Not all is lost. The most important event in the Israeli polity since the foundation of the state still flickers and smolders today. The social justice protests in the summer of 2011 were the greatest threat to the hegemony of the ruling establishment in Israel and, momentarily, transcended the discourses of national self-determination, identity and envy in favour of solidarity and the promise of equality. Sadly, this moment was undone by the politics of envy (the ‘Suckers camp’ protest the following year) and its necessary corollary of identity politics.  

To end the cycle of violence and the everworsening and audacious exploitation of ordinary folk by that establishment, it becomes imperative to see past those arbitrary aspects of our humanity we have no control over (our name, skin colour, eye colour, parent’s religion) and look to that which we can have control over.  Specifically, it is time to turn away from ideologies of nationalism that have not alleviated the problems of penury, job insecurity, inequality and a lack of democratic accountability and look to what all people between the Sea and the River have in common rather than their differences. In doing so, we will find that, as much as they despise each other, the ruling elites of Israel and the Palestinians have more in common with each other (like their taste for luxury), than they do with the masses of people they lord over in the name of national self-determination.

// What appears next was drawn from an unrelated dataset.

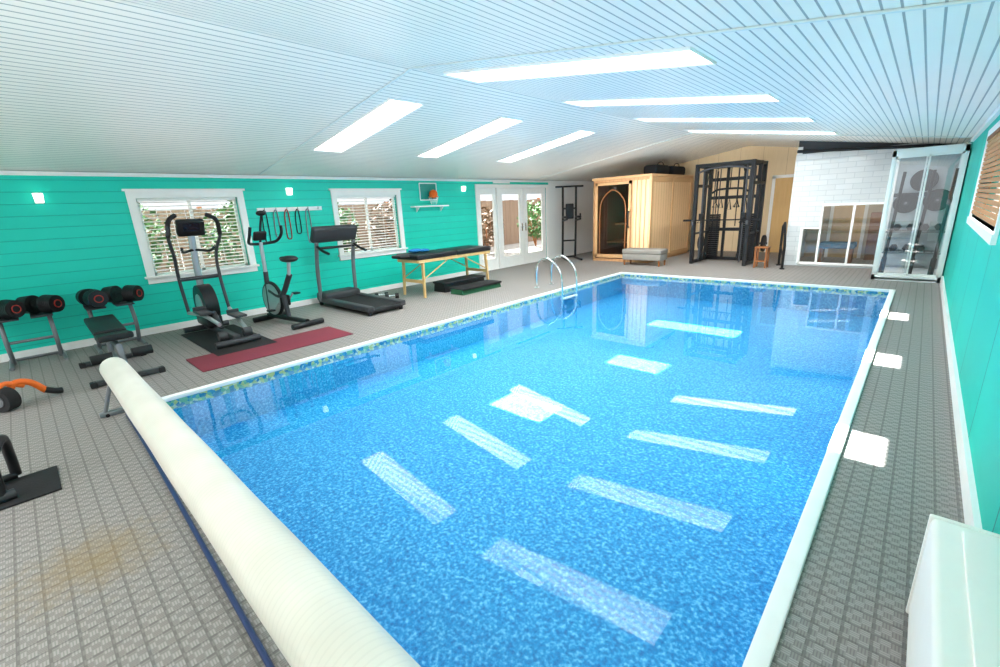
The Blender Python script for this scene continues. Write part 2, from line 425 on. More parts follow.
for q in (-1, 0, 1): w.cyl((0, q*1.1, -.03), (0, q*1.1, -.8), .004, seg=6)
w.build('slats', 'bamboo', t); w = MB(); w.box((0, 0, -.02), (.03, y1-y0-.03, .04)); w.build('head_rail', 'brown', t)
# interior stepped window of the partition
(a, b_, c, d), (a2, b2_, c2, d2_) = PWS
w = MB()
w.tube([(a2, 12.3, c), (a2, 12.3, d2_), (a, 12.3, d2_), (a, 12.3, d), (b_, 12.3, d), (b_, 12.3, c), (a2, 12.3, c)], .034, 6)
w.span((a-.02, 12.29, c), (a+.02, 12.36, d2_)); w.span((-1.13, 12.29, c), (-1.09, 12.36, d))
o = struct(w.build('window_11', 'white'))
for (a_, e_, c_, d_) in PWS:
    w = MB(); w.quad((a_, 12.33, c_), (e_, 12.33, c_), (e_, 12.33, d_), (a_, 12.33, d_)); w.build('pane', 'innerglass', o)
w = MB(); w.span((-2.2, 14.2, 0), (XR, 14.25, 2.5)); struct(w.build('wall_back_room', 'backroom'))
w = MB(); w.span((-1.75, 14.16, 0), (-1.68, 14.2, 2.0)); w.span((-1.08, 14.16, 0), (-1.01, 14.2, 2.0)); w.span((-1.75, 14.16, 1.96), (-1.01, 14.2, 2.03))
o = struct(w.build('door_3', 'white')); w = MB(); w.span((-1.68, 14.17, .01), (-1.08, 14.2, 1.96)); w.build('leaf', 'woodleg', o)
w = MB(); w.span((-3.3, YF-.03, 0), (-3.22, YF, 2.1)); w.span((-2.5, YF-.03, 0), (-2.42, YF, 2.1)); w.span((-3.3, YF-.03, 2.05), (-2.42, YF, 2.13))
o = struct(w.build('door_2', 'white')); w = MB(); w.span((-3.22, YF-.02, 0), (-2.5, YF, 2.05)); w.build('leaf', 'woodleg', o)
t = thing('handrail', 'dark metal handrail left of the interior glass panels', 'handrail', (-2.36, 12.1, 0))
w = MB(); w.tube([(0, .1, .02), (0, .1, .9), (.05, .0, .98), (.12, -.25, .78), (.2, -.55, .5), (.2, -.55, .02)], .026, 10, 0); w.build('rail', 'black', t)
w = MB(); w.tube([(0, .1, .45), (.2, -.55, .25)], .016, 8); w.build('lower_rail', 'black', t)
for q in ((0, .1), (.2, -.55)):
    w = MB(); w.cyl((*q, 0), (*q, .03), .05); w.build('base_flange', 'black', t)
# outside
w = MB(); w.quad((-30, -12, -.03), (XL-.14, -12, -.03), (XL-.14, 34, -.03), (-30, 34, -.03)); struct(w.build('ground', 'patio'))
w = MB(); w.span((XL-2.5, YB, 2.4), (XL-.02, YF, 2.46)); struct(w.build('sun_block_eave', 'white'))  # added eave slab that keeps the sun out of the left windows
t = thing('garden_fence', 'brown wooden board fence seen outside through the windows', 'fence', (-14, 5, -.03))
w = MB()
for i in range(120): w.box((0, -13+i*.3, .98), (.03, .285, 1.96+.02*(i % 3)))
w.build('boards', 'fence', t)
for i in range(13):
    w = MB(); w.box((-.06, -13+i*2.9, 1.02), (.1, .1, 2.04)); w.build('post', 'brown', t)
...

Philip Davies is a dual citizen of the United Kingdom and Israel. He is a graduate student at the University of Cambridge reading political sociology, specializing in Israeli society, politics and elections.  His views are his own, offered as fodder for thought and discussion, but not as a policy statement of P.P.I. 

By | 2014-07-17T10:42:00-04:00 July 17th, 2014|Blog|2 Comments

2 Comments

  1. Anonymous July 17, 2014 at 2:22 pm - Reply

    Sorry folks, but this is a dumb analysis and an effort to create a false equivalence:

    “Sadly, someone else at sometime between 2 and 4 of July somewhere between Rafah and Gaza City had a monstrous idea of their own: “This is an opportunity.” … Someone in the Hamas leadership saw the eruption of pent-up rage catalyzed by Abu Khdeir’s murder, and how it spilled into Israel’s Palestinian communities over the Green Line, and thought: “This is an opportunity! We must take advantage of it.” Rocket fire increased dramatically and overtures for a ceasefire were ignored or rejected leading to the lethal situation in Gaza today.”

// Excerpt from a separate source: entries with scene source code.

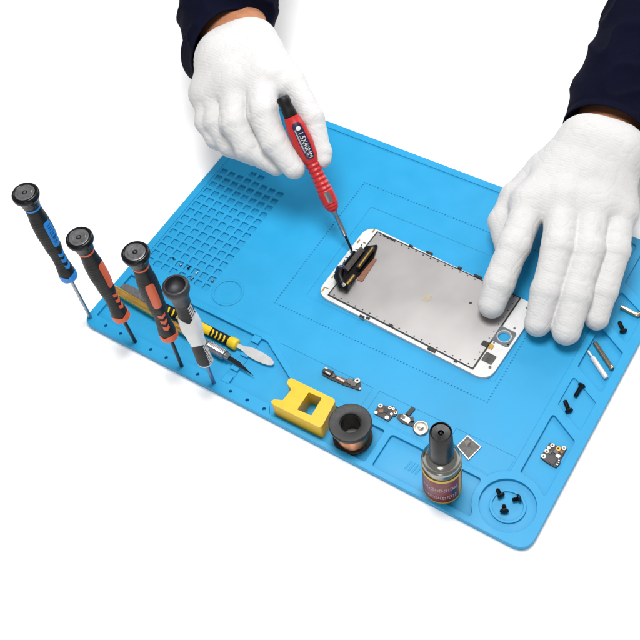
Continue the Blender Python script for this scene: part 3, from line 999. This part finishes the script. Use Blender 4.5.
# square module in the right tray
zs2 = -0.30
t, bd = flat_thing('circuit_board', 'square black module with round white contacts lying in the right tray', 'circuit board',
                   [(540.3, 457), (549.5, 443), (553, 443), (557, 446.2), (561, 447.8), (564.5, 446), (567, 448.5), (560.5, 460), (560.5, 463), (556.5, 467.5), (553.5, 466.5), (544.5, 461)], zs2, 0.18, M['pcb'], rnd=0.05)
zz2 = zs2 + 0.18
for px, py, r_, hh in ((543.5, 456.5, .2, .08), (546.8, 451.5, .19, .08), (548.7, 448.2, .15, None), (552.5, 445.7, .18, .07), (558.3, 449, .2, .09), (564, 448.5, .18, .07)):
    pad(t, 'round_contact', px, py, zz2, r_, 0.07, M['goldpad'] if px == 558.3 else M['solder'], hh)
for px, py, w_, h_, m_ in ((558, 456.3, .36, .3, 'whiteplastic'), (559, 461, .16, .1, 'solder'), (558.5, 463, .16, .1, 'solder'), (557, 465, .18, .1, 'solder'), (561.5, 452.5, .3, .25, 'copperflex'), (556, 452.5, .4, .3, 'pcbgrey'), (550.5, 453, .15, .4, 'pcbgrey')):
    block(t, 'chip', px, py, zz2, w_, h_, 0.1, -10, M[m_])
block(t, 'shield', 550.5, 459, zz2, 0.95, 0.7, 0.04, -4, mat('dark_shield', lin(60, 56, 56), 0.45))


def screw(label, head_px, tip_px, zf, hr, sr, group, flat=True, m='screwblack', thick=0.16):
    """small screw lying on its side: domed head, threaded shank"""
    h = P(*head_px, zf + hr * 0.8)
    e = P(*tip_px, zf + sr)
    t_ = thing('screw', label, 'screw', h, frame_axis(h, e), group)
    L = (e - h).length
    obj('head', MB().lathe([(hr * 0.35, -0.10), (hr * 0.8, -0.06), (hr, 0.0), (hr, 0.07), (sr, thick + 0.05)], 22), M[m], t_, smooth=40)
    pr_ = [(sr, 0.1)]
    k = 0.12
    while k < L - 0.06:
        pr_ += [(sr * 1.08, k), (sr * 0.86, k + 0.04)]
        k += 0.08
    pr_ += [(sr * 0.6, L)]
    obj('shank', MB().lathe(pr_, 16), M[m], t_, smooth=25)
    return t_


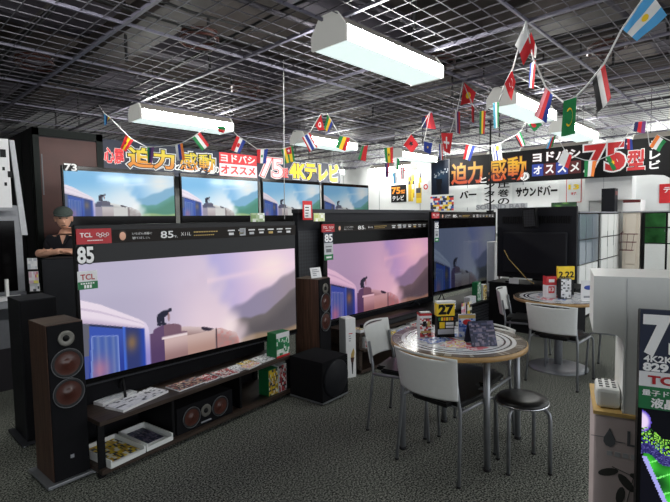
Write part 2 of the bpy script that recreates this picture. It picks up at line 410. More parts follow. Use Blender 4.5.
    if u < .243 and v < roof:
        t = (v-eave)/max(.02, roof-eave)
        c = mix((196, 178, 204), (236, 222, 236), smooth(0, .35, t))
        if abs(t-.62) < .05: c = mix(c, (186, 168, 196), .55)
        if u > .222: c = mix((150, 140, 206), (226, 212, 234), smooth(.05, .4, v))
        elif v < eave:
            c = mix((58, 84, 176), (44, 62, 150), smooth(.4, 0, v))
            if v > eave-.02: c = (46, 52, 84)
            x0 = .028+.02*v; x1 = .117+.02*v*.3
            if u < x0-.012: c = (96, 96, 108) if v > .2 else (70, 84, 150)
            d = max((x0-u)/.012, (u-x1)/.012, (v-.36+.4*(u-.03))/.02)
            if d < 0: c = mix(mix((104, 124, 178), (70, 96, 170), abs(math.sin(u*120))), (196, 120, 140), .7*math.exp(-((u-.055)**2/.0012+(v-.05)**2/.012)))
            elif d < .5: c = (120, 140, 206)
            if u > .148: c = mix((48, 58, 112), (40, 70, 170), smooth(.19, .222, u))
            if .14 < u < .150: c = (66, 104, 206)
            c = mix(c, (156, 118, 70), .75*math.exp(-((u-.172)**2/.0004+(v-.24)**2/.006)))
        if not warm: c = mix(c, (40, 84, 150) if v < eave and u < .222 else (240, 246, 250), .25)
    return c
def screen_fn(tint, gain=1.0, cast=(1, 1, 1)):
    return lambda u, v: tuple(max(0, min(255, q*gain*k)) for q, k in zip(train(u, v, tint), cast))

def tv(label, loc, rz, w, h, screen, nx, tint, gain=1, cast=(1, 1, 1), feet=.14, group='large televisions on display'):
    """local: left lower corner of the panel at x=0, front at y=0, floor of the feet at z=0"""
    t = thing('television', label, 'television', loc, rz, group)
    b = MB().box(0, .004, feet, w, .05, feet+h, 'bezel', bev=.004); b.box(w*.2, .05, feet+.06, w*.8, .085, feet+h*.6, 'black'); b.build('panel_housing', t)
    x0, z0, x1, z1 = screen
    g = MB().box(.006, .001, feet+.02, w-.006, .0045, feet+h-.006, 'black_gloss'); g.build('front_glass', t)
    if nx:
        s = MB().paint(screen_fn(tint, gain, cast), nx, int(nx*(z1-z0)/(x1-x0)), x1-x0, z1-z0, 'screen', TM(x0, -.0005, feet+z0) @ XZ, 2); s.build('screen_image', t)
    MB().box(.02, -.001, feet+.004, w-.02, .002, feet+.012, 'grey_dark').build('lower_trim', t)
    for x in (w*.14, w*.86):
        f = MB().tube([(x-.01, -.05, .009), (x, .02, feet+.012), (x-.01, .088, .009)], .009, 'black', 6); f.build('foot', t)
    return t
def logo_plate(t, x, z, w, h, y=-.012):
    p = MB().box(x, y, z, x+w, y+.008, z+h, 'tcl_red')
    p.text('TCL', TM(x+w*.1, y-.001, z+h*.45) @ XZ, 'white', h*.28, w*.34, .02)
    for i in range(5):
        cx = x+w*(.60+.07*i); cz = z+h*(.62 if i % 2 == 0 else .52)
        p.tube([(cx+w*.042*math.cos(a*PI/6), y-.002, cz+w*.042*math.sin(a*PI/6)) for a in range(12)], .0018, 'white', 4, True)
    for i in range(9): p.box(x+w*(.3+.05*i), y-.0015, z+h*.2, x+w*(.335+.05*i), y, z+h*.26, 'white')
    return p.build('logo_plate', t)
def header(t, x, z, w, h, y=-.012):
    p = MB().box(x, y+.002, z, x+w, y+.01, z+h, 'brown_strip')
    def q(a): return x+w*a
    p.text('いちばん綺麗に', TM(q(.085), y, z+h*.56) @ XZ, 'paper', h*.2, w*.085); p.text('観てほしい。', TM(q(.085), y, z+h*.22) @ XZ, 'paper', h*.2, w*.075)
    p.sphere((q(.045), y+.001, z+h*.5), h*.26, .002, h*.34, 'skin', n=10); p.sphere((q(.045), y+.002, z+h*.62), h*.32, .002, h*.34, 'hair', n=10)
    p.text('85', TM(q(.21), y, z+h*.22) @ XZ, 'white', h*.56, w*.058, .015); p.text('v.', TM(q(.273), y, z+h*.22) @ XZ, 'white', h*.2)
    p.text('X11L', TM(q(.305), y, z+h*.36) @ XZ, 'white', h*.28, w*.05)
    for k in range(10): p.box(q(.37+.013*k), y, z+h*.58, q(.379+.013*k), y+.002, z+h*.68, 'gold'); p.box(q(.37+.011*k), y, z+h*.3, q(.377+.011*k), y+.002, z+h*.38, 'gold')
    for i in range(7):
        a = .555+i*.062
        p.box(q(a), y, z+h*.6, q(a+.04), y+.002, z+h*.72, 'paper'); p.box(q(a+.006), y, z+h*(.24+.06*(i % 2)), q(a+.034), y+.002, z+h*.46, ('paper', 'gold', 'grey_light')[i % 3])
    p.box(q(.625), y, z+h*.16, q(.66), y+.0015, z+h*.84, 'grey_light')
    return p.build('header_strip', t)
def size_digits(t, x, z, w, h, y=-.008, s='85'):
    p = MB(); p.text(s, TM(x, y, z) @ XZ, 'black', h, w, .09); p.text(s, TM(x, y-.002, z) @ XZ, 'white', h, w, .035)
    return p.build('size_number', t)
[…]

    I don’t think anyone in Hamas saw this is an opportunity. I think they saw that Palestinians in the West Bank were under attack and Hamas in the West Bank was under attack, and Gaza remained under siege and attack, and that someone needed to show that Israel could not act with impunity and that Israel would pay a price for actions like this. One can certainly argue that Hamas was dumb for allowing itself to be drawn into a conflict that many in the Israeli government wanted, but that is a different point.

    There are plenty of good analyses out there saying this, not just my opinion. Claiming Hamas saw this as an opportunity suggests a basic ignorance of Palestinian realities. This may also stem in part from a desire to even-handedly blame both sides, which I often see on this blog, when in fact both sides don’t deserve equal blame. It was the Israeli government who really did see this as an opportunity, and still does. Stick with the facts.

    Ted

  2. Richard Schwartz July 17, 2014 at 3:13 pm - Reply

    While it now seems more difficult than ever to obtain, it is important to stress that Israel needs a comprehensive, sustainable 2-state resolution of her conflict with the Palestinians in order to avert increased violence and diplomatic isolation and criticism, respond effectively to her economic, environmental, and other domestic problems, and to remain both a Jewish and democratic state. Failure to obtain such a resolution will result in a very negative future for Israel, the Palestinians, the US, and, indeed, much of the world. This is not only my view, but, as indicated in the Israeli Academy Award-nominated movie, “The Gatekeepers,” is also the opinion of many Israeli strategic experts, including all the living retired heads of the Shin Bet, Israel’s General Security Service. Of course Israel’s security has to be a major concern in any agreement.